The U.S. economy downshifted to a 2.6% annualized pace in the fourth quarter, from a 3.4% clip in Q3. Q4’s showing beat market expectations for a 2.1% gain. The U.S. economy grew 2.9% in 2018 as a whole, tying 2015 for the best year for growth since the recession.
Due to the government shutdown, this “initial” estimate of GDP is based on a blend of the source data used in the advance estimate and some of the data used in the second estimate of GDP, therefore, it is less complete than the typical second estimate of GDP.
Consumer spending growth cooled from Q3’s 3.5% to a still-strong 2.8% annualized. Spending on durable goods was quite strong (+5.9%), helped by gains in motor vehicles (+9.2%). Outlays for nondurable goods (+2.8%) and services (+2.4%) cooled, but remained healthy.
Business investment was a pleasant surprise, rising 6.2% in Q4, up from 2.5% in Q3. This positive news came despite a bigger-than-expected decline in structures (-4.2%). Lower oil prices likely weighed on spending in the energy sector. In contrast, outlays for intellectual property jumped up 13.1% thanks to double-digit growth in both software and R&D. Spending on equipment was also healthy, accelerating to a 6.7% pace.
Weakness in residential investment continued in the fourth quarter, contracting 3.6%. Residential investment has declined for four quarters straight, as higher mortgage rates and tax changes weighed on the housing market.
Government spending was softer than expected, rising only 0.4%. Federal spending rose a modest 1.6%, as nondefense expenditures dropped 5.6%, and state and local government spending fell 0.3%. The BEA estimates that the impact of reductions in services provided by the federal government (due to the partial shutdown) subtracted about 0.1 percentage point from real GDP growth in the fourth quarter.
Inventory growth surprised to the upside, contributing positively to headline GDP (+0.1 percentage points).

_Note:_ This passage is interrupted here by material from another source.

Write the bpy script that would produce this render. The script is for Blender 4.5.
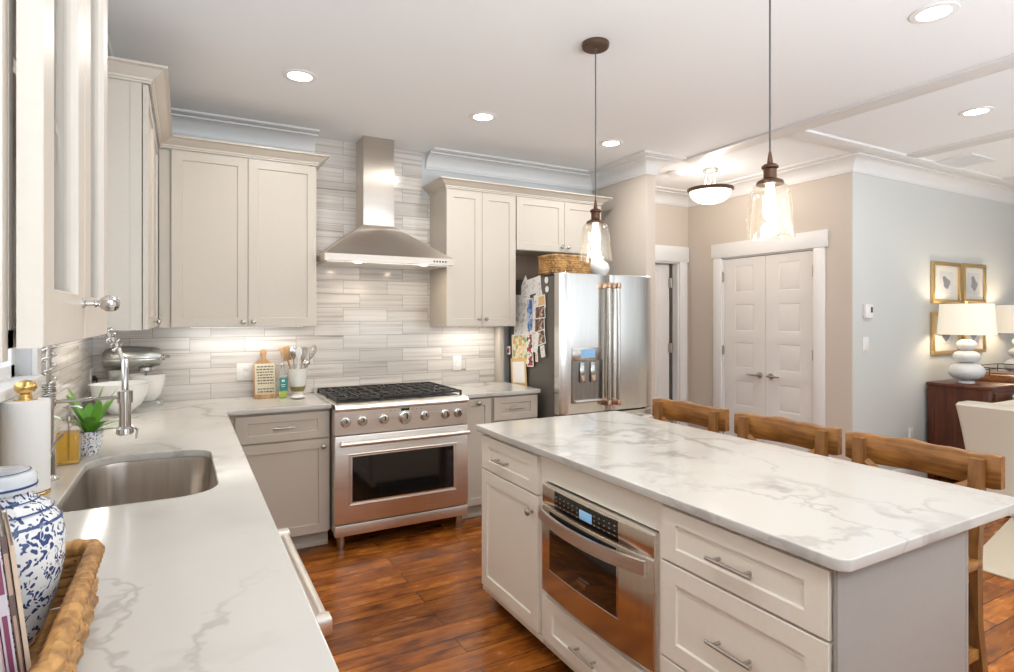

Exports rose a modest 1.6% after a 4.9% decline in Q3, while imports rose 2.7%. As expected, net exports were a drag on headline GDP (-0.2%-pts).
Key Implications
The U.S. economy had more momentum at the end of 2018 than anticipated. There were pleasant surprises on consumer and business spending. Final domestic demand ran at a 2.6% pace, just a shade off the 2.9% outturn in the third quarter
Yesterday’s victories don’t win today’s ballgames. The economy may have chalked up 3.1% growth in 2018 (Q4/Q4), but high-frequency data indicates that momentum slowed heading into 2019. Some of this weakness was due to the confidence hit from the government shutdown, but not all of it.

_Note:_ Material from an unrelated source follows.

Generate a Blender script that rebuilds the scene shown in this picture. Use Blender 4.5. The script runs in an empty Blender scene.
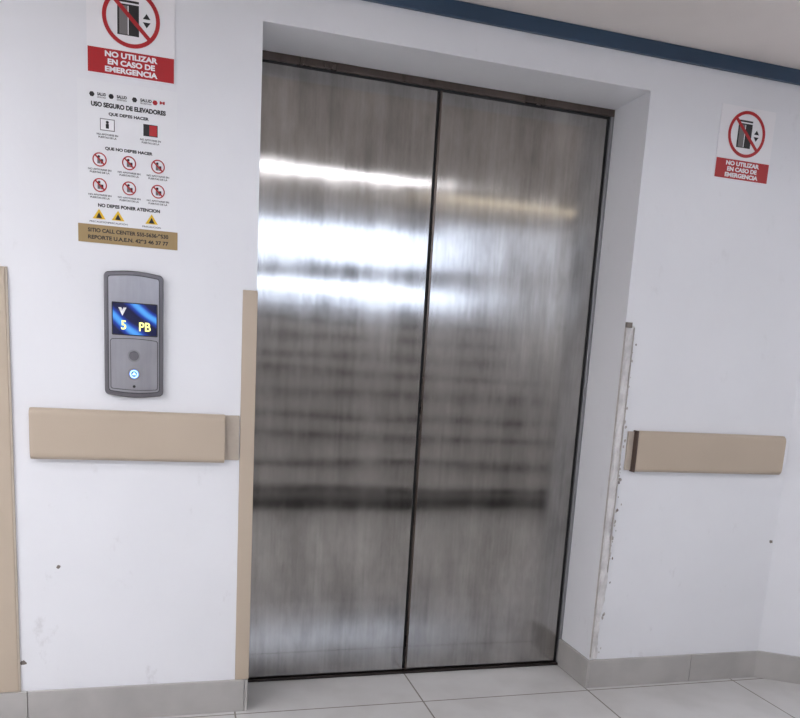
import bpy, bmesh, math, random
from mathutils import Vector, Matrix
random.seed(4)
S=bpy.context.scene
S.view_settings.view_transform='Standard'
S.view_settings.exposure=0.2
COL=bpy.context.collection

# ---------------- materials ----------------
def lin(c):
    return tuple(((v/255)/12.92 if v/255<=0.04045 else ((v/255+0.055)/1.055)**2.4) for v in c)+(1,)
def mat(name,rgb,rough=0.6,metal=0.0,emit=0,bump=0.0,bscale=60,var=0.0,vscale=4,spec=0.5,grime=False):
    m=bpy.data.materials.new(name);m.use_nodes=True;nt=m.node_tree;b=nt.nodes['Principled BSDF'];L=nt.links
    b.inputs['Base Color'].default_value=lin(rgb);b.inputs['Roughness'].default_value=rough;b.inputs['Metallic'].default_value=metal
    b.inputs['Specular IOR Level'].default_value=spec
    tc=nt.nodes.new('ShaderNodeTexCoord')
    if emit:
        b.inputs['Emission Color'].default_value=lin(rgb);b.inputs['Emission Strength'].default_value=emit
    n=nt.nodes.new('ShaderNodeTexNoise');n.inputs['Scale'].default_value=vscale;n.inputs['Detail'].default_value=5
    L.new(tc.outputs['Object'],n.inputs['Vector'])
    if var:
        mx=nt.nodes.new('ShaderNodeMix');mx.data_type='RGBA'
        a=lin(rgb);d=tuple(v*(1-var) for v in a[:3])+(1,)
        mx.inputs[6].default_value=a;mx.inputs[7].default_value=d
        cr=nt.nodes.new('ShaderNodeMapRange');cr.inputs['From Min'].default_value=0.4;cr.inputs['From Max'].default_value=0.7
        L.new(n.outputs['Fac'],cr.inputs['Value']);L.new(cr.outputs[0],mx.inputs[0]);L.new(mx.outputs[2],b.inputs['Base Color'])
        if grime:
            g=nt.nodes.new('ShaderNodeTexNoise');g.inputs['Scale'].default_value=9;g.inputs['Detail'].default_value=10;g.inputs['Roughness'].default_value=.72
            mp=nt.nodes.new('ShaderNodeMapping');mp.inputs['Scale'].default_value=(1,1,.6);L.new(tc.outputs['Object'],mp.inputs['Vector']);L.new(mp.outputs[0],g.inputs['Vector'])
            r1=nt.nodes.new('ShaderNodeMapRange');r1.inputs['From Min'].default_value=.60;r1.inputs['From Max'].default_value=.85;L.new(g.outputs['Fac'],r1.inputs['Value'])
            sx=nt.nodes.new('ShaderNodeSeparateXYZ');L.new(tc.outputs['Object'],sx.inputs[0])
            r2=nt.nodes.new('ShaderNodeMapRange');r2.inputs['From Min'].default_value=0;r2.inputs['From Max'].default_value=.9;r2.inputs['To Min'].default_value=.8;r2.inputs['To Max'].default_value=.3;L.new(sx.outputs[2],r2.inputs['Value'])
            mu=nt.nodes.new('ShaderNodeMath');mu.operation='MULTIPLY';L.new(r1.outputs[0],mu.inputs[0]);L.new(r2.outputs[0],mu.inputs[1])
            m2=nt.nodes.new('ShaderNodeMix');m2.data_type='RGBA';m2.inputs[7].default_value=lin((150,145,142));L.new(mu.outputs[0],m2.inputs[0]);L.new(mx.outputs[2],m2.inputs[6]);L.new(m2.outputs[2],b.inputs['Base Color'])
    if bump:
        n2=nt.nodes.new('ShaderNodeTexNoise');n2.inputs['Scale'].default_value=bscale;n2.inputs['Detail'].default_value=4
        L.new(tc.outputs['Object'],n2.inputs['Vector'])
        bp=nt.nodes.new('ShaderNodeBump');bp.inputs['Strength'].default_value=bump;bp.inputs['Distance'].default_value=0.004
        L.new(n2.outputs['Fac'],bp.inputs['Height']);L.new(bp.outputs[0],b.inputs['Normal'])
    return m
M={}
M['wall']=mat('wall_paint',(230,231,235),0.35,bump=0.3,bscale=12,var=0.04,vscale=2.5,grime=True)
M['wallb']=mat('wall_paint_back',(215,213,212),0.6)
M['ceil']=mat('ceiling_paint',(228,221,217),0.7,var=0.08,vscale=3)
M['blue']=mat('blue_trim_paint',(46,69,94),0.4,var=0.15)
M['tan']=mat('tan_vinyl',(186,171,153),0.5,bump=0.1,bscale=300,var=0.04)
M['tan2']=mat('tan_vinyl_back',(184,172,158),0.6,var=0.1,vscale=30)
M['brown']=mat('end_cap_brown',(78,62,54),0.5)
M['tile']=mat('baseboard_tile',(176,173,170),0.3,var=0.14,vscale=7)
M['black']=mat('black_rubber',(16,15,16),0.5)
M['dark']=mat('dark_metal',(52,46,44),0.35,metal=0.7)
M['plaster']=mat('broken_plaster',(226,224,224),0.9,bump=.8,bscale=60,var=0.30,vscale=16)
M['chip']=mat('chipped_paint',(186,180,175),0.8,var=.2,vscale=40)
M['white']=mat('sign_white',(236,235,238),0.4)
M['paper']=mat('poster_white',(230,231,234),0.5)
M['red']=mat('sign_red',(172,20,28),0.4)
M['ink']=mat('print_black',(26,24,26),0.5)
M['gold']=mat('gold_band',(158,134,92),0.45)
M['inkg']=mat('print_grey',(114,110,110),0.5)
M['yellow']=mat('warning_yellow',(225,182,28),0.5)
M['lamp']=mat('lamp_diffuser',(250,250,255),0.5,emit=21)
M['lampw']=mat('lamp_diffuser_warm',(255,240,208),0.5,emit=7)
M['pane']=mat('daylight_pane',(218,232,255),0.4,emit=5)
M['pane2']=mat('daylight_pane_lower',(218,232,255),0.4,emit=7)
M['alu']=mat('aluminium',(150,150,152),0.35,metal=0.9)
M['step']=mat('stair_terrazzo',(212,210,208),0.5,var=0.1,vscale=20)
M['nose']=mat('stair_nosing',(34,32,32),0.5)
M['digit']=mat('screen_digit',(235,232,140),0.4,emit=.85)
M['led']=mat('led_blue',(120,170,255),0.3,emit=4)
M['scuff']=mat('scuff',(120,112,106),0.8)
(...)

We expect growth of slightly better than 2% over the course of 2019, but there are a lot of downside risks out there. It looks like the worst case scenario on the China-U.S. tariff escalation won’t come to pass, but fiscal risks still loom as the year progresses. Overall, Q4’s better-than-expected performance is backward looking and as such is unlikely to move the Fed off its wait-and-see stance.